> Given material:
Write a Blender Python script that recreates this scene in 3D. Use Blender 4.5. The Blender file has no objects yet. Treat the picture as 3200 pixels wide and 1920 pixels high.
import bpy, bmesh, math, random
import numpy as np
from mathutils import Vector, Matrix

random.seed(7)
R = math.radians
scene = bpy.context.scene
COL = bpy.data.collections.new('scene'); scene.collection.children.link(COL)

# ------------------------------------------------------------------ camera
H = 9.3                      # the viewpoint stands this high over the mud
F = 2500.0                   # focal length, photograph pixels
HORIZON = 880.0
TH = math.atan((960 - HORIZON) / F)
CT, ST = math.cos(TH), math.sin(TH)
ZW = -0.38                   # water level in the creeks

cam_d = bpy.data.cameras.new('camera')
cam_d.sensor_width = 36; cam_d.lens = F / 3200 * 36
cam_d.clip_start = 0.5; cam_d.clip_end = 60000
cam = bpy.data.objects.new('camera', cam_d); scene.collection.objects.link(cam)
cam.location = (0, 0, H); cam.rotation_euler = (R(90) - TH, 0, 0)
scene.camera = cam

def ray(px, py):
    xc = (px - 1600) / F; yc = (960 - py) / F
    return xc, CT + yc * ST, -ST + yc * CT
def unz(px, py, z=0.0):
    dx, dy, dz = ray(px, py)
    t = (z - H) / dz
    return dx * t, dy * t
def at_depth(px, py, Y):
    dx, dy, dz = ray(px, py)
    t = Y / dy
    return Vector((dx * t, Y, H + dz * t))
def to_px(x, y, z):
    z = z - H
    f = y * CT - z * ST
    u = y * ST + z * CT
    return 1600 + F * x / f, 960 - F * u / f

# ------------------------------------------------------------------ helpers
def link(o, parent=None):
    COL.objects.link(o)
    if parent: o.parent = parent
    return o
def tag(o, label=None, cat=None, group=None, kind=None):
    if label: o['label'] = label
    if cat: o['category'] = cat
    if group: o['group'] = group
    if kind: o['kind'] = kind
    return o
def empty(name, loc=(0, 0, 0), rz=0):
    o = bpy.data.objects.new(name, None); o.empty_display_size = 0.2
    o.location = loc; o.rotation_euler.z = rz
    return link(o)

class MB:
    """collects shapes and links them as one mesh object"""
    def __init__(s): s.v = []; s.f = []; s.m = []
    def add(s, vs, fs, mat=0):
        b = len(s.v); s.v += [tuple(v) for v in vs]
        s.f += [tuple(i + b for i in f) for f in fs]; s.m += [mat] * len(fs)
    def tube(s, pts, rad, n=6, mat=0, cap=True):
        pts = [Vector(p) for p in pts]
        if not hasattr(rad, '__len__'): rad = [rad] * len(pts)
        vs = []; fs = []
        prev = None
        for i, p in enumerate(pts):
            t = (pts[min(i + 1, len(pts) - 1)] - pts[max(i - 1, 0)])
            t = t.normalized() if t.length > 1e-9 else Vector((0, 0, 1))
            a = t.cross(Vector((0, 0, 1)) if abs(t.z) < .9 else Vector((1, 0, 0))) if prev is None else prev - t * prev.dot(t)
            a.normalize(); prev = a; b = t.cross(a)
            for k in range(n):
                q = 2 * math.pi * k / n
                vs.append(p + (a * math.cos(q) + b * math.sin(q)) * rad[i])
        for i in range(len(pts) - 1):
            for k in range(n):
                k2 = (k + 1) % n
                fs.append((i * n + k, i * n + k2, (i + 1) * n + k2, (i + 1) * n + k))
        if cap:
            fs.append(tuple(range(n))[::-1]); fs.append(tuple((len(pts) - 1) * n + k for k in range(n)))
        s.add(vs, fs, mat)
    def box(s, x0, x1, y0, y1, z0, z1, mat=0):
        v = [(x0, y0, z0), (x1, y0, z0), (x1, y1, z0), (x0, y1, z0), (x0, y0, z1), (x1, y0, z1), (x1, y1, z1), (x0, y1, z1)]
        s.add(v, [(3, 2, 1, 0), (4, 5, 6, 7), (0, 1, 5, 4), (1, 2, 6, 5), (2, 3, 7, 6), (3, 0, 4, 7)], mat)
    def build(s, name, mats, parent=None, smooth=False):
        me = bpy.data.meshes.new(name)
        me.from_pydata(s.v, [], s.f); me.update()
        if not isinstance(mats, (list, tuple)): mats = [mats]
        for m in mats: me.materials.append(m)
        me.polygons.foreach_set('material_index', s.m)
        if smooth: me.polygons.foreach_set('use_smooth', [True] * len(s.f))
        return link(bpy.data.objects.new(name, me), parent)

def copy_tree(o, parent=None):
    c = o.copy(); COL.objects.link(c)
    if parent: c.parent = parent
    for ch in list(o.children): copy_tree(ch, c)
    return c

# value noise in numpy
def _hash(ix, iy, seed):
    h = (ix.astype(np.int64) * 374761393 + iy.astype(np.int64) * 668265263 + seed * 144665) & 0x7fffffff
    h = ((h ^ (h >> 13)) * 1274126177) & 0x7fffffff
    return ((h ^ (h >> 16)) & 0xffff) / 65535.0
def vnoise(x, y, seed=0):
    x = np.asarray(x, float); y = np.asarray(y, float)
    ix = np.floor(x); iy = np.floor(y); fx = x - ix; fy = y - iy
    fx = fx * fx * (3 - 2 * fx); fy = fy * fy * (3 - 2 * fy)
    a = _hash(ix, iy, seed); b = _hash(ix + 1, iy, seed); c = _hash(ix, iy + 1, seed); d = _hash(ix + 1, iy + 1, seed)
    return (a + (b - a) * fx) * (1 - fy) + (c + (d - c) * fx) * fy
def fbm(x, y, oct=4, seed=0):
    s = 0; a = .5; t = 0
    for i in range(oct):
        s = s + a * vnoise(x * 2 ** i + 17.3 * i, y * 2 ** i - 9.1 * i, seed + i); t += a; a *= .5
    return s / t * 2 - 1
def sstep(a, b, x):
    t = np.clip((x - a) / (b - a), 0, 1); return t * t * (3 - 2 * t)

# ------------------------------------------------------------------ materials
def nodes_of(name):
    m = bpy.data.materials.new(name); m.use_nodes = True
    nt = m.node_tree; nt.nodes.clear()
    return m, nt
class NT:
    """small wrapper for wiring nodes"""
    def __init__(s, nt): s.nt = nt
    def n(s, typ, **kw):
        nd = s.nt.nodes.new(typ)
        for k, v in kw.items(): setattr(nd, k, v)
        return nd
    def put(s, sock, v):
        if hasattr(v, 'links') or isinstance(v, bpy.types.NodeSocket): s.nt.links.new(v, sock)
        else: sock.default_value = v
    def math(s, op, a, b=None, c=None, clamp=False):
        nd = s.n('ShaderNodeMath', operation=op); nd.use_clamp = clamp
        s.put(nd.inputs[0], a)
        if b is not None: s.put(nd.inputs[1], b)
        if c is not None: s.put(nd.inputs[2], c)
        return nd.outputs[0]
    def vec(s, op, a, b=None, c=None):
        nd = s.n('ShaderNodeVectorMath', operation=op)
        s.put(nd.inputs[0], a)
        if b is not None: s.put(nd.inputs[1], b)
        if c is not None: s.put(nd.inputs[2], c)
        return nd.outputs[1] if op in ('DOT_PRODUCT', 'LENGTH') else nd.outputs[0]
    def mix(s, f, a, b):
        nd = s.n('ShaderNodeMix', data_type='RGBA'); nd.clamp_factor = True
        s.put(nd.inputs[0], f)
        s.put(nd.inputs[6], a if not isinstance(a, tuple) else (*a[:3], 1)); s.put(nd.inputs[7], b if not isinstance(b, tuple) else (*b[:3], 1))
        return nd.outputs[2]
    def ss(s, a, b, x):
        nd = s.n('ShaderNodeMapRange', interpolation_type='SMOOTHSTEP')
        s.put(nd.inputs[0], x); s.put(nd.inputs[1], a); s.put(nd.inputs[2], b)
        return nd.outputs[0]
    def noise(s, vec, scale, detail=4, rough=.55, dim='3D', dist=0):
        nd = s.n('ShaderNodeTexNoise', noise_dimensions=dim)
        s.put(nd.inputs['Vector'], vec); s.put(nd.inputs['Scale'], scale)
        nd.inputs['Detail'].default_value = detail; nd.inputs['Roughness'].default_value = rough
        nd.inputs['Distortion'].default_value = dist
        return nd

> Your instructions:
Print from the first line through the line that contains "return link(o)", please, including both, and leave out every line outside that stretch.

> Correct result:
Write a Blender Python script that recreates this scene in 3D. Use Blender 4.5. The Blender file has no objects yet. Treat the picture as 3200 pixels wide and 1920 pixels high.
import bpy, bmesh, math, random
import numpy as np
from mathutils import Vector, Matrix

random.seed(7)
R = math.radians
scene = bpy.context.scene
COL = bpy.data.collections.new('scene'); scene.collection.children.link(COL)

# ------------------------------------------------------------------ camera
H = 9.3                      # the viewpoint stands this high over the mud
F = 2500.0                   # focal length, photograph pixels
HORIZON = 880.0
TH = math.atan((960 - HORIZON) / F)
CT, ST = math.cos(TH), math.sin(TH)
ZW = -0.38                   # water level in the creeks

cam_d = bpy.data.cameras.new('camera')
cam_d.sensor_width = 36; cam_d.lens = F / 3200 * 36
cam_d.clip_start = 0.5; cam_d.clip_end = 60000
cam = bpy.data.objects.new('camera', cam_d); scene.collection.objects.link(cam)
cam.location = (0, 0, H); cam.rotation_euler = (R(90) - TH, 0, 0)
scene.camera = cam

def ray(px, py):
    xc = (px - 1600) / F; yc = (960 - py) / F
    return xc, CT + yc * ST, -ST + yc * CT
def unz(px, py, z=0.0):
    dx, dy, dz = ray(px, py)
    t = (z - H) / dz
    return dx * t, dy * t
def at_depth(px, py, Y):
    dx, dy, dz = ray(px, py)
    t = Y / dy
    return Vector((dx * t, Y, H + dz * t))
def to_px(x, y, z):
    z = z - H
    f = y * CT - z * ST
    u = y * ST + z * CT
    return 1600 + F * x / f, 960 - F * u / f

# ------------------------------------------------------------------ helpers
def link(o, parent=None):
    COL.objects.link(o)
    if parent: o.parent = parent
    return o
def tag(o, label=None, cat=None, group=None, kind=None):
    if label: o['label'] = label
    if cat: o['category'] = cat
    if group: o['group'] = group
    if kind: o['kind'] = kind
    return o
def empty(name, loc=(0, 0, 0), rz=0):
    o = bpy.data.objects.new(name, None); o.empty_display_size = 0.2
    o.location = loc; o.rotation_euler.z = rz
    return link(o)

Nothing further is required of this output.